A federal court last week ruled Upper Arlington did not discriminate against a religious organization that sought to open a school in the city's largest office building.

A federal court last week ruled Upper Arlington did not discriminate against a religious organization that sought to open a school in the city's largest office building.

In a decision filed April 18, U.S. District Court Judge George C. Smith sided with the city and found it did not violate equal protection laws or the federal Religious Land Use and Institutionalized Persons Act (RLUIPA) in rejecting Tree of Life Christian Ministries' plans to open a school at 5000 Arlington Centre Blvd.

While Upper Arlington City Attorney Jeanine Hummer said she expects an appeal, at least for now the city has won a land-use dispute that has continued since Tree of Life purchased the 254,000-square-foot building in August 2010.

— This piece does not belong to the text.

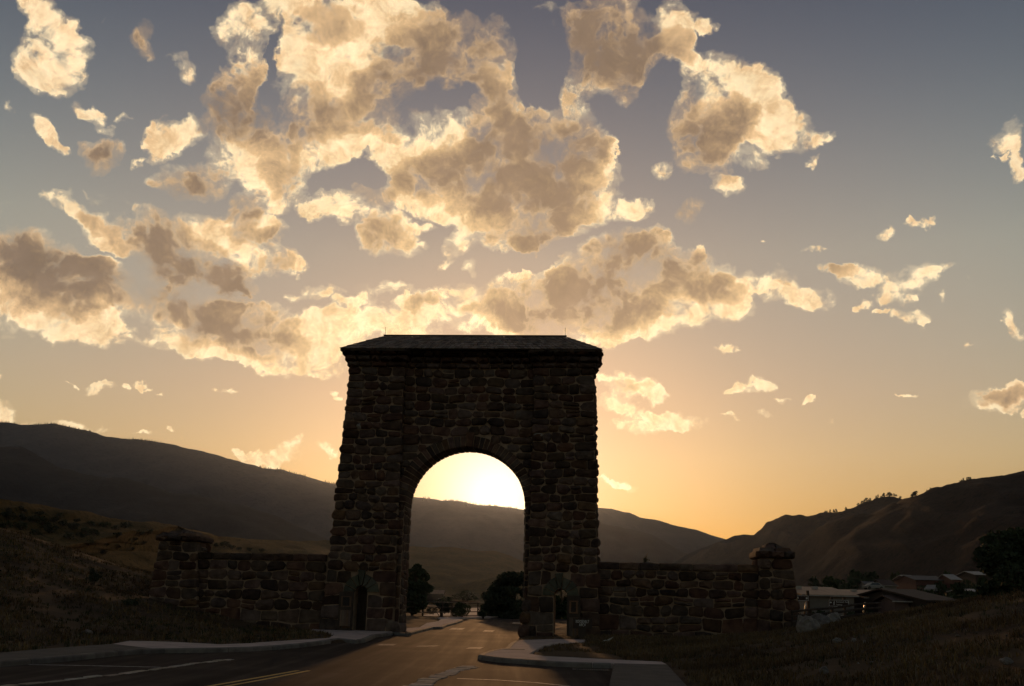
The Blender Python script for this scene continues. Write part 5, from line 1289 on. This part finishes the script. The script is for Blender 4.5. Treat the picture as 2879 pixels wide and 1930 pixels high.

"The city prevailed in its motion for judgment," Hummer said. "We were pleased to have that decision."

In ruling in the city's favor, Smith stated that Upper Arlington doesn't treat religious schools differently than non-religious schools, and noted that all schools are banned from the Office and Research District (ORC), where Tree of Life's property is located.

Further, the judge found Tree of Life knew schools were not permitted in the ORC prior to purchasing the building, which formerly housed an America Online corporate office.

"(The city) argues, and the court agrees, that any burden imposed on (Tree of Life) was self-inflicted," Smith wrote. "(Tree of Life) was fully aware of the zoning restrictions when it purchased the building.

"(Tree of Life) was specifically informed by Upper Arlington City Council that 'a private school is neither a permitted or a conditional use in the Office and Research District and that rezoning is required if (Tree of Life) plans to pursue a private school at this location."

Smith added that "despite this clear instruction" Tree of Life initially failed to seek a rezoning, opting instead to apply for a conditional use permit.

When Tree of Life did unsuccessfully apply for its property to be rezoned, Smith found that "Tree of Life was treated just as any other private school would have been treated, irrespective of religion."

Erik Stanley, an attorney for Kansas-based Alliance Defending Freedom, which filed the lawsuit on behalf of Tree of Life, said Tree of Life plans to appeal.

"We're studying the opinion and we're more than likely going to appeal to the 6th Circuit," he said. "We believe the Upper Arlington zoning code does violate federal law.

Stanley said federal law issues were addressed in Judge Smith's ruling but have not been addressed by the 6th Circuit Court of Appeals.

"We disagree with Judge Smith," he said." Judge Smith's ruling was incorrect."

Since purchasing its 15.8-acre property, Tree of Life's attempts to gain exemptions for a private school at the site were rejected three times by the Upper Arlington Board of Zoning and Planning.

Tree of Life currently operates a school for students in preschool through fifth grade in Clintonville and another in Dublin. It also has a school for students in grades 6-12 on Northridge Road in Columbus.

Tree of Life had argued that it needed to open a facility in Upper Arlington because its other schools were located in church buildings that had limited space. It also maintained it had no long-term leases for those schools.

Tree of Life is seeking an Upper Arlington school that immediately would serve 530 students and could eventually grow to an enrollment of no more than 900 students. Attorneys for the organization have said it would have a 100-person staff and would generate nearly $3 million in annual payroll.

City officials repeatedly opposed the plan because the ORC is the city's largest office complex and the area is not zoned to permit schools.

The complex makes up 1.1 percent of the city's total land and is specifically zoned for businesses that would generate substantial commercial tax revenue, city officials have said.

They've also pointed to Upper Arlington's master plan, which states only 4.7 percent of the city's total land is dedicated for retail and office uses, and directs city officials to maintain or enhance the current commercial land-use base.

"Throughout this process, the city has stated to Tree of Life ... that their property was not zoned properly (for a school)," Hummer said. "They chose to purchase their property knowing they did not have the proper zoning."